The data must be written out once more, precisely as given.
-- -- --
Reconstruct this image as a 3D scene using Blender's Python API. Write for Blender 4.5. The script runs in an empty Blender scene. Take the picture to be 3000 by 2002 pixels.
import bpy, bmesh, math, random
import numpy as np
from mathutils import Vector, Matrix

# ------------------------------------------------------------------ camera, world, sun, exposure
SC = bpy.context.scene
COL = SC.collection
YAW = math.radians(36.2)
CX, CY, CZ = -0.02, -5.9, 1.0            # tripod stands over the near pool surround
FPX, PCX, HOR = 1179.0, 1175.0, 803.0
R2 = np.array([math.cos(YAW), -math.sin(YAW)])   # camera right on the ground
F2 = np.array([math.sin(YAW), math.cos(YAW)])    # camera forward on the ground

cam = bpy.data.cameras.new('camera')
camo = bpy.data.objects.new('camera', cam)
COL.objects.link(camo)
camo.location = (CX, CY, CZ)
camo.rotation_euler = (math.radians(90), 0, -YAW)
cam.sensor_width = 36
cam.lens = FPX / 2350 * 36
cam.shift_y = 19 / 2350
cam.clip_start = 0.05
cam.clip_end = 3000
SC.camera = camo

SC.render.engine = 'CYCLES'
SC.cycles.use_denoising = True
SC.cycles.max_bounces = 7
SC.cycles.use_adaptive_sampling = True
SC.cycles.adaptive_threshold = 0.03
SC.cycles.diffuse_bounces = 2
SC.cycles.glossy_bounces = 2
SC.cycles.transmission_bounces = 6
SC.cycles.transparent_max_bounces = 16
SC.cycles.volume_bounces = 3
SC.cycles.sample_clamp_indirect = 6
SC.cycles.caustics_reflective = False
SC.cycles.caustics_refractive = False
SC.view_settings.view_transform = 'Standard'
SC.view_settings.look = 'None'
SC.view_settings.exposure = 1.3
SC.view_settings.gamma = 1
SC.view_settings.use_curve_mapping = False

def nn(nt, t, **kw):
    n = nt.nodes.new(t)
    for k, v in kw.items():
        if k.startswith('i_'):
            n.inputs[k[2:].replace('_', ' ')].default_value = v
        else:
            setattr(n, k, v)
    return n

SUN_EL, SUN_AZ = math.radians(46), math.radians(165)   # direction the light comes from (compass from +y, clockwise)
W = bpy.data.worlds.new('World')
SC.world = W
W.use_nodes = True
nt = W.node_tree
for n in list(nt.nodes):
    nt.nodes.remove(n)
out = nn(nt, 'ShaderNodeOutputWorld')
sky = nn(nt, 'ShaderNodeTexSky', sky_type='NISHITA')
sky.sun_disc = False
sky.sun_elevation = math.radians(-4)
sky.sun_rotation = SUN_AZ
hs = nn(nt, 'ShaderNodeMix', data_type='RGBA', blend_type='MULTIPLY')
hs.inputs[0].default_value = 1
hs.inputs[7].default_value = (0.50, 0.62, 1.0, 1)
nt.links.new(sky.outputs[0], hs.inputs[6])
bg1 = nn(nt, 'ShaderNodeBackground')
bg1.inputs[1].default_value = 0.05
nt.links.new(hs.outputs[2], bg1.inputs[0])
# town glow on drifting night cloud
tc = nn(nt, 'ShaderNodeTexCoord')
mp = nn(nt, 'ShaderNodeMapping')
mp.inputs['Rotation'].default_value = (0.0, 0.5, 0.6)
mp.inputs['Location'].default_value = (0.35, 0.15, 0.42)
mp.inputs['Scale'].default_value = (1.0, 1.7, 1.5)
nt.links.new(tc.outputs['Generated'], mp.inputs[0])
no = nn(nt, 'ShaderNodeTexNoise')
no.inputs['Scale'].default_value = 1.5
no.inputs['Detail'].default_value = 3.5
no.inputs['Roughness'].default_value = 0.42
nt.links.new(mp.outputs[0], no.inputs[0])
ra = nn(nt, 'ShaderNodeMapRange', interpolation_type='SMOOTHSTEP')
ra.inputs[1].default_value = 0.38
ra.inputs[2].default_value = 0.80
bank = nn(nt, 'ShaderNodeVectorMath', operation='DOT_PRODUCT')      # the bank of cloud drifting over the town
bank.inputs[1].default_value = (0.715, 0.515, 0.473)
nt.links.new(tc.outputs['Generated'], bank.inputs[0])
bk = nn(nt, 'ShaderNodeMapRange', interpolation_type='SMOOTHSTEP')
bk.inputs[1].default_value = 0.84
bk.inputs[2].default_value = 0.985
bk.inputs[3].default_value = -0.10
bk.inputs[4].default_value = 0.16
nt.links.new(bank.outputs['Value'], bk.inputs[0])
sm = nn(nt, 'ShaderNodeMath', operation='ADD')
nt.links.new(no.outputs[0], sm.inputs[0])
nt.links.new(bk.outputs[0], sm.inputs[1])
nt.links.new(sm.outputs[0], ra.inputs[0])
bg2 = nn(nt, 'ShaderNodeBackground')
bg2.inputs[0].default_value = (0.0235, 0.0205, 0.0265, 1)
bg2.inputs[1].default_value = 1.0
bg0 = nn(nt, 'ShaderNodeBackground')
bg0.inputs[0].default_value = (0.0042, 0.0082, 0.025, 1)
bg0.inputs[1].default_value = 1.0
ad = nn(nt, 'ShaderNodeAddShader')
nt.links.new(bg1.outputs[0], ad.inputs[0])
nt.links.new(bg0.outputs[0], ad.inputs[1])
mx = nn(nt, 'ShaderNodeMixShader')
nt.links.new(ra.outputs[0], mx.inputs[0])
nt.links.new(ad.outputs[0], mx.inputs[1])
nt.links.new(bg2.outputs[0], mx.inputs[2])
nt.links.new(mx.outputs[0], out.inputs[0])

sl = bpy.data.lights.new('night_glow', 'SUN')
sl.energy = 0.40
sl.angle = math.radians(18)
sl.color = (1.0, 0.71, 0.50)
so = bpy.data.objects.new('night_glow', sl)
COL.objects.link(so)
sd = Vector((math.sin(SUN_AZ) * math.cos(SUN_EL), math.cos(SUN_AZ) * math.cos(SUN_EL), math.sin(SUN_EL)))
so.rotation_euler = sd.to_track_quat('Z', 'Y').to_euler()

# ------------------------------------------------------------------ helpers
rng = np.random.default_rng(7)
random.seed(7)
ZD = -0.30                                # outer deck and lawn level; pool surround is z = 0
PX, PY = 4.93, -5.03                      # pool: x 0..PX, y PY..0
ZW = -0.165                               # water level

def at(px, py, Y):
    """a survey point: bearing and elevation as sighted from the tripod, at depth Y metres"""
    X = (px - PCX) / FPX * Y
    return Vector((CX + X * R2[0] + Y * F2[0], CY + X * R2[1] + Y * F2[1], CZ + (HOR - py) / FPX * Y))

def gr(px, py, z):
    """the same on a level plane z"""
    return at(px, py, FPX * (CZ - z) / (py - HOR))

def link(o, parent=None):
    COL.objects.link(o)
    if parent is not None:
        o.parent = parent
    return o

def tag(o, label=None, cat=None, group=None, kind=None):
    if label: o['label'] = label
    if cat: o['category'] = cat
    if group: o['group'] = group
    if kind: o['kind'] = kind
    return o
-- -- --
Response to the task:
Reconstruct this image as a 3D scene using Blender's Python API. Write for Blender 4.5. The script runs in an empty Blender scene. Take the picture to be 3000 by 2002 pixels.
import bpy, bmesh, math, random
import numpy as np
from mathutils import Vector, Matrix

# ------------------------------------------------------------------ camera, world, sun, exposure
SC = bpy.context.scene
COL = SC.collection
YAW = math.radians(36.2)
CX, CY, CZ = -0.02, -5.9, 1.0            # tripod stands over the near pool surround
FPX, PCX, HOR = 1179.0, 1175.0, 803.0
R2 = np.array([math.cos(YAW), -math.sin(YAW)])   # camera right on the ground
F2 = np.array([math.sin(YAW), math.cos(YAW)])    # camera forward on the ground

cam = bpy.data.cameras.new('camera')
camo = bpy.data.objects.new('camera', cam)
COL.objects.link(camo)
camo.location = (CX, CY, CZ)
camo.rotation_euler = (math.radians(90), 0, -YAW)
cam.sensor_width = 36
cam.lens = FPX / 2350 * 36
cam.shift_y = 19 / 2350
cam.clip_start = 0.05
cam.clip_end = 3000
SC.camera = camo

SC.render.engine = 'CYCLES'
SC.cycles.use_denoising = True
SC.cycles.max_bounces = 7
SC.cycles.use_adaptive_sampling = True
SC.cycles.adaptive_threshold = 0.03
SC.cycles.diffuse_bounces = 2
SC.cycles.glossy_bounces = 2
SC.cycles.transmission_bounces = 6
SC.cycles.transparent_max_bounces = 16
SC.cycles.volume_bounces = 3
SC.cycles.sample_clamp_indirect = 6
SC.cycles.caustics_reflective = False
SC.cycles.caustics_refractive = False
SC.view_settings.view_transform = 'Standard'
SC.view_settings.look = 'None'
SC.view_settings.exposure = 1.3
SC.view_settings.gamma = 1
SC.view_settings.use_curve_mapping = False

def nn(nt, t, **kw):
    n = nt.nodes.new(t)
    for k, v in kw.items():
        if k.startswith('i_'):
            n.inputs[k[2:].replace('_', ' ')].default_value = v
        else:
            setattr(n, k, v)
    return n

SUN_EL, SUN_AZ = math.radians(46), math.radians(165)   # direction the light comes from (compass from +y, clockwise)
W = bpy.data.worlds.new('World')
SC.world = W
W.use_nodes = True
nt = W.node_tree
for n in list(nt.nodes):
    nt.nodes.remove(n)
out = nn(nt, 'ShaderNodeOutputWorld')
sky = nn(nt, 'ShaderNodeTexSky', sky_type='NISHITA')
sky.sun_disc = False
sky.sun_elevation = math.radians(-4)
sky.sun_rotation = SUN_AZ
hs = nn(nt, 'ShaderNodeMix', data_type='RGBA', blend_type='MULTIPLY')
hs.inputs[0].default_value = 1
hs.inputs[7].default_value = (0.50, 0.62, 1.0, 1)
nt.links.new(sky.outputs[0], hs.inputs[6])
bg1 = nn(nt, 'ShaderNodeBackground')
bg1.inputs[1].default_value = 0.05
nt.links.new(hs.outputs[2], bg1.inputs[0])
# town glow on drifting night cloud
tc = nn(nt, 'ShaderNodeTexCoord')
mp = nn(nt, 'ShaderNodeMapping')
mp.inputs['Rotation'].default_value = (0.0, 0.5, 0.6)
mp.inputs['Location'].default_value = (0.35, 0.15, 0.42)
mp.inputs['Scale'].default_value = (1.0, 1.7, 1.5)
nt.links.new(tc.outputs['Generated'], mp.inputs[0])
no = nn(nt, 'ShaderNodeTexNoise')
no.inputs['Scale'].default_value = 1.5
no.inputs['Detail'].default_value = 3.5
no.inputs['Roughness'].default_value = 0.42
nt.links.new(mp.outputs[0], no.inputs[0])
ra = nn(nt, 'ShaderNodeMapRange', interpolation_type='SMOOTHSTEP')
ra.inputs[1].default_value = 0.38
ra.inputs[2].default_value = 0.80
bank = nn(nt, 'ShaderNodeVectorMath', operation='DOT_PRODUCT')      # the bank of cloud drifting over the town
bank.inputs[1].default_value = (0.715, 0.515, 0.473)
nt.links.new(tc.outputs['Generated'], bank.inputs[0])
bk = nn(nt, 'ShaderNodeMapRange', interpolation_type='SMOOTHSTEP')
bk.inputs[1].default_value = 0.84
bk.inputs[2].default_value = 0.985
bk.inputs[3].default_value = -0.10
bk.inputs[4].default_value = 0.16
nt.links.new(bank.outputs['Value'], bk.inputs[0])
sm = nn(nt, 'ShaderNodeMath', operation='ADD')
nt.links.new(no.outputs[0], sm.inputs[0])
nt.links.new(bk.outputs[0], sm.inputs[1])
nt.links.new(sm.outputs[0], ra.inputs[0])
bg2 = nn(nt, 'ShaderNodeBackground')
bg2.inputs[0].default_value = (0.0235, 0.0205, 0.0265, 1)
bg2.inputs[1].default_value = 1.0
bg0 = nn(nt, 'ShaderNodeBackground')
bg0.inputs[0].default_value = (0.0042, 0.0082, 0.025, 1)
bg0.inputs[1].default_value = 1.0
ad = nn(nt, 'ShaderNodeAddShader')
nt.links.new(bg1.outputs[0], ad.inputs[0])
nt.links.new(bg0.outputs[0], ad.inputs[1])
mx = nn(nt, 'ShaderNodeMixShader')
nt.links.new(ra.outputs[0], mx.inputs[0])
nt.links.new(ad.outputs[0], mx.inputs[1])
nt.links.new(bg2.outputs[0], mx.inputs[2])
nt.links.new(mx.outputs[0], out.inputs[0])

sl = bpy.data.lights.new('night_glow', 'SUN')
sl.energy = 0.40
sl.angle = math.radians(18)
sl.color = (1.0, 0.71, 0.50)
so = bpy.data.objects.new('night_glow', sl)
COL.objects.link(so)
sd = Vector((math.sin(SUN_AZ) * math.cos(SUN_EL), math.cos(SUN_AZ) * math.cos(SUN_EL), math.sin(SUN_EL)))
so.rotation_euler = sd.to_track_quat('Z', 'Y').to_euler()

# ------------------------------------------------------------------ helpers
rng = np.random.default_rng(7)
random.seed(7)
ZD = -0.30                                # outer deck and lawn level; pool surround is z = 0
PX, PY = 4.93, -5.03                      # pool: x 0..PX, y PY..0
ZW = -0.165                               # water level

def at(px, py, Y):
    """a survey point: bearing and elevation as sighted from the tripod, at depth Y metres"""
    X = (px - PCX) / FPX * Y
    return Vector((CX + X * R2[0] + Y * F2[0], CY + X * R2[1] + Y * F2[1], CZ + (HOR - py) / FPX * Y))

def gr(px, py, z):
    """the same on a level plane z"""
    return at(px, py, FPX * (CZ - z) / (py - HOR))

def link(o, parent=None):
    COL.objects.link(o)
    if parent is not None:
        o.parent = parent
    return o

def tag(o, label=None, cat=None, group=None, kind=None):
    if label: o['label'] = label
    if cat: o['category'] = cat
    if group: o['group'] = group
    if kind: o['kind'] = kind
    return o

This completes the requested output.